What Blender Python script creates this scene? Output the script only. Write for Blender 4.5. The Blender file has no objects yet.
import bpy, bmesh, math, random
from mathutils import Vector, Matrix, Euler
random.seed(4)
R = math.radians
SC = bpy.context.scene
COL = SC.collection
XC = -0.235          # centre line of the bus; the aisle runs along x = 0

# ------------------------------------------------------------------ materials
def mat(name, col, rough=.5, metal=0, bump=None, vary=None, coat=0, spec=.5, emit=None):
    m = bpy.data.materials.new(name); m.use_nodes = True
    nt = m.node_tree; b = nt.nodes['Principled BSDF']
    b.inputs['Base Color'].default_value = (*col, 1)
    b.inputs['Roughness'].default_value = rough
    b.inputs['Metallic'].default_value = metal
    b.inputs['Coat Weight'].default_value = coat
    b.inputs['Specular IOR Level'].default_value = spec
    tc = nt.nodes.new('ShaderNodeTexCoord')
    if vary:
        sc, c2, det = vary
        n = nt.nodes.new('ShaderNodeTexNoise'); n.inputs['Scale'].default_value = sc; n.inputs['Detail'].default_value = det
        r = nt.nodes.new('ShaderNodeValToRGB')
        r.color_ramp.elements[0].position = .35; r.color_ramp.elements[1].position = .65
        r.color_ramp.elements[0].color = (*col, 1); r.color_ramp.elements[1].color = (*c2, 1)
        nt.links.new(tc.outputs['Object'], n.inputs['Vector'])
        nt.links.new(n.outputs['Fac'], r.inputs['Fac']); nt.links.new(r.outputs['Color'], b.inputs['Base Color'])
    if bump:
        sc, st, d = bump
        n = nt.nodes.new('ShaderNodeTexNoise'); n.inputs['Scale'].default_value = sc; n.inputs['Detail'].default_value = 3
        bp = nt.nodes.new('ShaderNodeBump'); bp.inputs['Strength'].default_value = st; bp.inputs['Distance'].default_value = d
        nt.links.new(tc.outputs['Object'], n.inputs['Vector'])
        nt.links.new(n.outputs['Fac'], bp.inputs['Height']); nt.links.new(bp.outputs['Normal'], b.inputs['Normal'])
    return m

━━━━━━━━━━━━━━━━

What you need to do:
Work out how many lines of the material above contain the word "scene", then give only that figure.

Correct answer:
2